Clémence Sénile
Jean-Charles Fauque
Né à Lyon en 1943. Jean-Charles Fauque a achevé ses Humanités au Lycée Henri IV à Paris, puis poursuivi des études de Droit à Paris. Au cours d'une carrière de concepteur-rédacteur publicitaire puis de journaliste de presse professionnelle, tout en écrivant des romans.
Un professeur d'université à la retraite, atteint de démence sénile, héberge dans son étroit logis du Quartier latin une jeune marginale au caractère bien trempé. Chacun trouve son intérêt dans ce quasi-concubinage platonique jusqu'à ce que les frictions du quotidien tournent au drame, mortel pour la jeune fille.

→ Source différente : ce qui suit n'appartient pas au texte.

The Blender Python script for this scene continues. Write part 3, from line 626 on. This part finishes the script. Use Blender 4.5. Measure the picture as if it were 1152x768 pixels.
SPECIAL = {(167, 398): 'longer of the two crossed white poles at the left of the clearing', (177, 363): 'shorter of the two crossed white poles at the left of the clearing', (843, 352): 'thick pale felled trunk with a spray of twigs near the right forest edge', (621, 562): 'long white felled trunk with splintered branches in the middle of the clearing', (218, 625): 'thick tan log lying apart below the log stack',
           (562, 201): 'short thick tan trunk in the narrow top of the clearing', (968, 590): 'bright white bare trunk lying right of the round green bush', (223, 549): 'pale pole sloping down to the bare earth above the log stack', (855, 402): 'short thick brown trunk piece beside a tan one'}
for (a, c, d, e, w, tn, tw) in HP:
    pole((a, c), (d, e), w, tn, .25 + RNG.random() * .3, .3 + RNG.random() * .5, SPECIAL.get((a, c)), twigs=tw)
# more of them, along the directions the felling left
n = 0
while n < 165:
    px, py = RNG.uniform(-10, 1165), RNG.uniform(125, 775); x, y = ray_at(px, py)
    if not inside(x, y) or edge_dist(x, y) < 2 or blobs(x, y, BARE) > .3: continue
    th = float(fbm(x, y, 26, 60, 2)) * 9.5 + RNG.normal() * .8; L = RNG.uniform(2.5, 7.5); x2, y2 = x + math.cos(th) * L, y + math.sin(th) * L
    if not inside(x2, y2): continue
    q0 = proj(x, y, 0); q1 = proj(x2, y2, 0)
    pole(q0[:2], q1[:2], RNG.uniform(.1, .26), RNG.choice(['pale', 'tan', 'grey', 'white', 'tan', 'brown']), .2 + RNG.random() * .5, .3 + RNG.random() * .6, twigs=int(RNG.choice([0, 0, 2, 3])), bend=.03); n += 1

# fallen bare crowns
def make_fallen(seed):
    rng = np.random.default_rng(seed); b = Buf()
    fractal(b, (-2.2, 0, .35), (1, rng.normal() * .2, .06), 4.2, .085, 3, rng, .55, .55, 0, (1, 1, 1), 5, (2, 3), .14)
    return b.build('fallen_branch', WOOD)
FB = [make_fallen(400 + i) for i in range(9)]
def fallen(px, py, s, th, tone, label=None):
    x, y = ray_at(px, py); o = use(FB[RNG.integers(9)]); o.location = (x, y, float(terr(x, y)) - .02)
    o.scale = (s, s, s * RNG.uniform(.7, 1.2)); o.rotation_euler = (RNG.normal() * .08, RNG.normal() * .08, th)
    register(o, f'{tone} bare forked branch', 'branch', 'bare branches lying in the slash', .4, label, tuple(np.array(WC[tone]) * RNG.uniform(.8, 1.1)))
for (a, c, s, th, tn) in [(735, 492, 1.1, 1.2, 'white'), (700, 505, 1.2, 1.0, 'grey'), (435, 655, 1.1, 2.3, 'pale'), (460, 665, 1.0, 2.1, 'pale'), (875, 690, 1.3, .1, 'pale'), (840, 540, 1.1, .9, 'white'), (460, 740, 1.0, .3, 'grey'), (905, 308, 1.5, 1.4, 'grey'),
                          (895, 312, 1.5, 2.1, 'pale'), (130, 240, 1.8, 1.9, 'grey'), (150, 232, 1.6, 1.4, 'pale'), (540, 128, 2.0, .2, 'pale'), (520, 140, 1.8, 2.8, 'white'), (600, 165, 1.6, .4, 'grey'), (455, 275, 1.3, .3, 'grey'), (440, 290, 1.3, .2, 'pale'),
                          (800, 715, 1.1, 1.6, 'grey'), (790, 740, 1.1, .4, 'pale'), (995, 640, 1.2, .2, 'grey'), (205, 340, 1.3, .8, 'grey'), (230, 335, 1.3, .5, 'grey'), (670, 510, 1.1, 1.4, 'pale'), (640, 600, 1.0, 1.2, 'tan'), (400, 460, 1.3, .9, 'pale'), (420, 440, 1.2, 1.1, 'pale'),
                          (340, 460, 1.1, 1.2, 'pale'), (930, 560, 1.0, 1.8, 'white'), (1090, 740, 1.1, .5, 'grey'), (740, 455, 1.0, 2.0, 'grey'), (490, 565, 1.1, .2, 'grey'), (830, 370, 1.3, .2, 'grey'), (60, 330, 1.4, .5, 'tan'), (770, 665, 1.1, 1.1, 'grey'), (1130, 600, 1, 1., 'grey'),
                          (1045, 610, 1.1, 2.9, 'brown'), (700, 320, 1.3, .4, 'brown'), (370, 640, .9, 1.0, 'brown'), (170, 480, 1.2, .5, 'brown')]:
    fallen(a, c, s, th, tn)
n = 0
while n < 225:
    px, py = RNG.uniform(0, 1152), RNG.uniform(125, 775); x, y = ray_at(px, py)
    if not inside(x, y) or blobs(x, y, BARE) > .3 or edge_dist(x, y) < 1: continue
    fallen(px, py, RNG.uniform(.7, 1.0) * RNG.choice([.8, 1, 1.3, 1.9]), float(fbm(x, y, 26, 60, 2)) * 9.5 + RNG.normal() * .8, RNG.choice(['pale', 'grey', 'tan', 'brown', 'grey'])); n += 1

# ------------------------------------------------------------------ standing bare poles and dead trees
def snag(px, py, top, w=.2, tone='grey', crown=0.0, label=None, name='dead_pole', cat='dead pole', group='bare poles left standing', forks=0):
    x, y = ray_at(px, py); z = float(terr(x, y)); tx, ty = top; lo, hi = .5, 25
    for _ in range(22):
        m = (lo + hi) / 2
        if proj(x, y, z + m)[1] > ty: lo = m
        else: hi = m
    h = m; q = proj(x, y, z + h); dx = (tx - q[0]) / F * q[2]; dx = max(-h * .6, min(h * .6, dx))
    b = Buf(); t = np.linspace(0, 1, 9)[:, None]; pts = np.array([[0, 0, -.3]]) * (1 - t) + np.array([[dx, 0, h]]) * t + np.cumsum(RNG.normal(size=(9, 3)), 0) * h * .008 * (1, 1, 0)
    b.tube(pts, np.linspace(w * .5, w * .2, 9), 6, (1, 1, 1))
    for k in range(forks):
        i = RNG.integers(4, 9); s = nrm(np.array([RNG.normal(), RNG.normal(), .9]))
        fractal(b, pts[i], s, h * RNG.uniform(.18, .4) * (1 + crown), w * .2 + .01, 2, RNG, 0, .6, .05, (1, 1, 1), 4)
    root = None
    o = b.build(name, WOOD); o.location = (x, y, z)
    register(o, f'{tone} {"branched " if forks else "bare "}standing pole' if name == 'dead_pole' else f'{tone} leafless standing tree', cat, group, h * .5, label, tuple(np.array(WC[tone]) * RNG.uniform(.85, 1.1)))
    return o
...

Deux autres décès surviennent parmi les proches du professeur, que la police a bien du mal à juger accidentels, alors que l'universitaire ne se souvient de rien. Ou pas...
Ma chronique :
Partir du postulat suivant « Tuer sous Alzheimer, est-ce assassiner ? » C’est tout l’enjeu de cette comédie policière particulièrement originale et bien amenée. Notre personnage principal est un vieux professeur d’université à la retraite qui commence à perdre la tête. Il va héberger pendant un temps une jeune femme marginale, en tout bien tout honneur, au moins au début, puis les choses se gâtent et finissent par la mort de la jeune femme. D’autres décès dans l’entourage du professeur feront que la police s’intéresse à lui pourtant, comment avouer quelque chose dont on ne se souvient pas ? J’aurais aimé que l’enquête prenne plus de place, avec un flic bien identifiable mais finalement l’auteur n’a pas choisi cette voie et on comprend qu’en fait dans la réalité il est fort probable que les conclusions de la Police eussent été les mêmes. J’ai pris beaucoup de plaisir avec ce petit livre de 192 pages qui nous brosse un tableau de la fin de vie particulièrement mordant. Les chapitres alternent entre l’histoire qui est racontée par notre vieillard à la première personne du singulier et de courtes réflexions de celui-ci dans un présent où son état et son statut se sont fortement dégradés. Il faut bien le dire, toutes ces réflexions de fin de vie se révèlent savoureuses, parfois drôles, parfois cruelles mais elles ne laissent pas indifférent. Le sort que notre société réserve à ses vieux dans les EHPAD est bouleversant. La prise de conscience se fait qu’à plus ou moins brève échéance, ce sera notre tour, ne peut qu’être source d’angoisse. C’est une vision acérée et une plume incisive qui nous font voir les institutions sous un jour peu reluisant et tristement réaliste. Un personnage attachant qui ne semble pas être vraiment responsable et pourtant le nombre de mort augmente. Un petit mot sur la couverture qui au-delà de la symbolique de la grande faucheuse nous montre le chemin de la vie au trépas. Bonne lecture.
Citation :
Je ne lui en ai pas parlé, elle ne m’aurait pas cru. Souvent, elle ne croyait pas ce que je lui disais. Madeleine en concluait qu’elle était menteuse. Les menteurs pensent que les autres mentent comme eux, donc ils ne croient personne. Moi je n’avais jamais su mentir. Donc je croyais toujours tout le monde.
Les noiraudes, ça pue. Le pire, c’est quand elles me remontent dans l’ascenseur. Elles se collent à mon fauteuil, à cause de leurs gros culs, et je sens leur odeur qui pue. Je ne suis pas raciste comme P’tit Lu, mais ce n’est pas pour autant qu’elles ne puent pas. Toute ma vie j’ai milité pour les droits de l’homme, signé des pétitions, fréquenté les meetings de la Mutualité. Dire les choses telles qu’elles sont, ce n’est pas être raciste.